Pour de nombreuses entreprises, cela signifie encore plusieurs jours ou semaines d'inactivité ou de travail au ralenti, et donc une forte contraction des rentrées d'argent.

Le marché automobile a ainsi chuté de plus de 72% en mars et les constructeurs ont fermé de nombreuses usines. Nombre de grands groupes cotés ont gelé leurs objectifs et prévisions pour cette année. La plupart des commerces non alimentaires ont également dû baisser le rideau sur ordre du gouvernement.

Effort national insuffisant

Beaucoup d'entre eux, tout comme de nombreuses PME, n'ont pas la trésorerie suffisante pour tenir un confinement prolongé.

L'assureur-crédit Coface a estimé lundi que les défaillances d'entreprises devraient augmenter de 15% en France cette année.

"La première question va être: +comment sauver notre économie+, c'est ce qui m'occupe 7 jours sur 7 depuis le début de cette crise. Comment éviter le naufrage?", a assuré Bruno Le Maire aux sénateurs relayant ces inquiétudes.

Mettant en musique le "quoi qu'il en coûte" présidentiel, le gouvernement a mis des centaines de milliards d'euros sur la table en report de charges et d'impôts, mais aussi pour financer un chômage partiel massif, favoriser les prêts aux entreprises ou encore verser des aides aux plus petites d'entre elles.

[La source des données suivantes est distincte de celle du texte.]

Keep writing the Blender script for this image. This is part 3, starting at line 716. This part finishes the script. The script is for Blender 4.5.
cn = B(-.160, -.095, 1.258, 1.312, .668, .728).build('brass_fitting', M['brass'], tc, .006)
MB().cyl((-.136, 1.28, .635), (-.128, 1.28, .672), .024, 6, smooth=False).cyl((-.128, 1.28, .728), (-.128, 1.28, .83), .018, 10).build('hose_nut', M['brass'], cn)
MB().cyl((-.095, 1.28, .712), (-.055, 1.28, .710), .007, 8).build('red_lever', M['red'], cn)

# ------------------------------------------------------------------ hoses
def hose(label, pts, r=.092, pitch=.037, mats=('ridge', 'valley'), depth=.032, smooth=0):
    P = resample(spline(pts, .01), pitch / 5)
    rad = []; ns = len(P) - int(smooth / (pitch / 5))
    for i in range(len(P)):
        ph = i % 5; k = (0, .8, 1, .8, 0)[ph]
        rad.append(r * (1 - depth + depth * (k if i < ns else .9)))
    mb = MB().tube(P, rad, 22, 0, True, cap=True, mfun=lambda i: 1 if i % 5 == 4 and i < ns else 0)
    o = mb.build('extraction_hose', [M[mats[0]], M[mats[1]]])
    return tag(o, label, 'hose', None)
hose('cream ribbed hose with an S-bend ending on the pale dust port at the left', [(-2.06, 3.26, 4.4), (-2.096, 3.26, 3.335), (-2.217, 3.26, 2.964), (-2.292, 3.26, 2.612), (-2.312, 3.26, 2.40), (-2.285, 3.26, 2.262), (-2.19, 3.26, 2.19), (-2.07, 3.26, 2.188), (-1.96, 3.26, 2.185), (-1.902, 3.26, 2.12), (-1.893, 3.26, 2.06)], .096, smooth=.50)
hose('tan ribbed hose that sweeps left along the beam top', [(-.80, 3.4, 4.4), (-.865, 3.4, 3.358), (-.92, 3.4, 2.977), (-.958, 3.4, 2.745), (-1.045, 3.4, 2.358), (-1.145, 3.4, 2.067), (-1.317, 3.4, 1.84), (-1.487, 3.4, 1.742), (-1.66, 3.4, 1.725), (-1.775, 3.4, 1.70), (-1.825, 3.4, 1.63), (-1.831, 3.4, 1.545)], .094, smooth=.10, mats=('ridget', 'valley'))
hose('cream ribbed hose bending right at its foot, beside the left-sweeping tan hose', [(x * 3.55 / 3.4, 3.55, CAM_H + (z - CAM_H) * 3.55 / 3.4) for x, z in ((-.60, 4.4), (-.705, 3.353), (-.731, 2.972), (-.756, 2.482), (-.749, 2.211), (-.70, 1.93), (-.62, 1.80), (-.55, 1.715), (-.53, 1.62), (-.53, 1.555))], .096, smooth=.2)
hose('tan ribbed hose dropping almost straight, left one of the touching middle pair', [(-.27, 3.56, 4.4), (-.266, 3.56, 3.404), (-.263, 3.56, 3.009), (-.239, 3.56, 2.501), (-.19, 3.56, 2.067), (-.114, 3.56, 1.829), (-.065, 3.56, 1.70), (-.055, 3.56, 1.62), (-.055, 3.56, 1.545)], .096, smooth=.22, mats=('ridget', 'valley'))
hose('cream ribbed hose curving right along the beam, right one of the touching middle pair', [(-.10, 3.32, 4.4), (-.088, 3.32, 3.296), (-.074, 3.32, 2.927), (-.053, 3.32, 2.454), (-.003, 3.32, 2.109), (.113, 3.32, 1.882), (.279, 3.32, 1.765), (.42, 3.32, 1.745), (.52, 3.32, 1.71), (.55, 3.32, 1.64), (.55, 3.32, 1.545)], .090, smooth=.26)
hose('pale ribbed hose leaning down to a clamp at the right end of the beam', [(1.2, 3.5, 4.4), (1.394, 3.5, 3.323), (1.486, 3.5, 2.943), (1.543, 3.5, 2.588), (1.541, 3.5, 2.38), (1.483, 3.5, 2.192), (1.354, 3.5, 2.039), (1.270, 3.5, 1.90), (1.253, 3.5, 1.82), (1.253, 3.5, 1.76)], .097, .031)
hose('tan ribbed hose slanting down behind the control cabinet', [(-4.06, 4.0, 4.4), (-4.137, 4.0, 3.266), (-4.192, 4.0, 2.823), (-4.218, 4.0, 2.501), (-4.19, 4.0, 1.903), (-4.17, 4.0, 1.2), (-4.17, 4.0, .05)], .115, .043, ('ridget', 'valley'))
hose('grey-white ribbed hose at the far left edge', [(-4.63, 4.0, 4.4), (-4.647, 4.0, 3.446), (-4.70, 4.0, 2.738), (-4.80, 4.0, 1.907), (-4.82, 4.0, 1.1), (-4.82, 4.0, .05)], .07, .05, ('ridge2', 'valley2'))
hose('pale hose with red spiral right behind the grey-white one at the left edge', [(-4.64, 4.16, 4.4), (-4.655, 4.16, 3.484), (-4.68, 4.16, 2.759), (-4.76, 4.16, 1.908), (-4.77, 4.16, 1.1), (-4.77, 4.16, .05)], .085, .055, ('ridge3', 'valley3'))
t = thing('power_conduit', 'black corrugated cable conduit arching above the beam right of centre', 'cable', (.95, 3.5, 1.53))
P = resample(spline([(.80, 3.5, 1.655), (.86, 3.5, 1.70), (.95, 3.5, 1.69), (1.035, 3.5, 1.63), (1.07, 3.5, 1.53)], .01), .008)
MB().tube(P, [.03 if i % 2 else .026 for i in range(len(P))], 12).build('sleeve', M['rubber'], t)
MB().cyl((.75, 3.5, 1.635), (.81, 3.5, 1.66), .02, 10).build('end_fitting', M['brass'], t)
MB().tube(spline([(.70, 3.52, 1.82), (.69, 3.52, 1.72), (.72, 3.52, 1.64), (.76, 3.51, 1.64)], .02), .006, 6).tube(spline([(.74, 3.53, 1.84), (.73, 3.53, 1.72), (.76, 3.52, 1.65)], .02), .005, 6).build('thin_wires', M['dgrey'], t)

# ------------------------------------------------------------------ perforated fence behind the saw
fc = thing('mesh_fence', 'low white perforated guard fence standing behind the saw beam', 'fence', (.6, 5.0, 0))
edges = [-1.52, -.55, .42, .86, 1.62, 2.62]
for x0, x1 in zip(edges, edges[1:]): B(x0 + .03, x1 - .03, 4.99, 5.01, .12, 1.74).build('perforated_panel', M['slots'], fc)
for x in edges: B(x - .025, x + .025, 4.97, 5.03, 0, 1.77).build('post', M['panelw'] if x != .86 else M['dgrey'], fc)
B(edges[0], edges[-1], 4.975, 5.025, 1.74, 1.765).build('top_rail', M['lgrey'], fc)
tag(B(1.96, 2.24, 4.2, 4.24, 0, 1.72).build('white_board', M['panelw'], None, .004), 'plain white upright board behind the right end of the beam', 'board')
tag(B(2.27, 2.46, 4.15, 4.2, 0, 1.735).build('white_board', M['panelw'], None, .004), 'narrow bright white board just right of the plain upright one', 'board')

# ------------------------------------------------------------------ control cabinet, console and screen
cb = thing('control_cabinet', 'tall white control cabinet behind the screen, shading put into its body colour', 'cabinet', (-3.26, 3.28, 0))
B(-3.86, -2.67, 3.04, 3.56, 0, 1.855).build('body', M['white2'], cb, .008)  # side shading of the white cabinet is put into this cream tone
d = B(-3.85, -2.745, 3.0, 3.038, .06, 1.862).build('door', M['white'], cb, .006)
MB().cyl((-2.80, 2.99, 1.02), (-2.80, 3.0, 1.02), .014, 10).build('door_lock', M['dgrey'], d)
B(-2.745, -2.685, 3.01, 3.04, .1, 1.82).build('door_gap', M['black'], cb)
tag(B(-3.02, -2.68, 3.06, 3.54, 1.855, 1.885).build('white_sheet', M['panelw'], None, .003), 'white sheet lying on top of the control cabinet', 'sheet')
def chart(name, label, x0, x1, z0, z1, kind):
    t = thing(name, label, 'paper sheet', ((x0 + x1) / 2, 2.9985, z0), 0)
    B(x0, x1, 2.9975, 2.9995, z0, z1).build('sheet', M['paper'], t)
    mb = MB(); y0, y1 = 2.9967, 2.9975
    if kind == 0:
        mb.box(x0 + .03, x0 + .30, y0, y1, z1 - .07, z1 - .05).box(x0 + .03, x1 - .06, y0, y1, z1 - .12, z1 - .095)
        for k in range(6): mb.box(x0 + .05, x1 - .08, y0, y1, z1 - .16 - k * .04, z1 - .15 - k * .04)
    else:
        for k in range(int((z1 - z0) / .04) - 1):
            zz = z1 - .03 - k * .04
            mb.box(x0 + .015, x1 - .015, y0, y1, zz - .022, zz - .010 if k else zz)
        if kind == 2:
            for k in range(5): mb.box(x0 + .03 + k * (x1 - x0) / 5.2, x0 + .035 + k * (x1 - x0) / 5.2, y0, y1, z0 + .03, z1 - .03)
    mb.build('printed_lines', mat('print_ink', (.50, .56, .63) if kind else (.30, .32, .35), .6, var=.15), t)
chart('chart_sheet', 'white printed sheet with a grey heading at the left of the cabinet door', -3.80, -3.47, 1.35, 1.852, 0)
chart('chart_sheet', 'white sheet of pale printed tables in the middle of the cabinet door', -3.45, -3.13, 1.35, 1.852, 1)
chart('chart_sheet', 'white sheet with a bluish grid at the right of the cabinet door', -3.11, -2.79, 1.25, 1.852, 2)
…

Mais si les organisations patronales soutiennent globalement ce plan, de nombreuses filières demandent aussi l'annulation pure et simple de charges pour les entreprises trop en difficulté, comme chez les autocaristes, les enseignes de textile ou les hôteliers.

La CPME a ainsi annoncé la probable mise en place d'une indemnité spécifique pour les artisans et commerçants, financée par la sécurité sociale des indépendants.

Le gouvernement espère également réussir à faire repartir l'économie rapidement une fois l'épidémie endiguée. "Le mot clé de la relance de notre économie nationale, c'est +investissement+", a estimé Bruno Le Maire lundi.

Aux sénateurs qui égrenaient les difficultés de nombreux secteurs, comme la viticulture, le logement ou l'aéronautique, il a promis des mesures "spécifiques" pour les plus touchés.

Mais l'effort national ne suffira pas et la France espère aussi pouvoir convaincre ses voisins européens de mettre sur pied un plan coordonné et solidaire à moyen terme. Une réunion cruciale se tiendra mardi entre les ministres des Finances de la zone euro, dans un contexte de division sur la stratégie à adopter.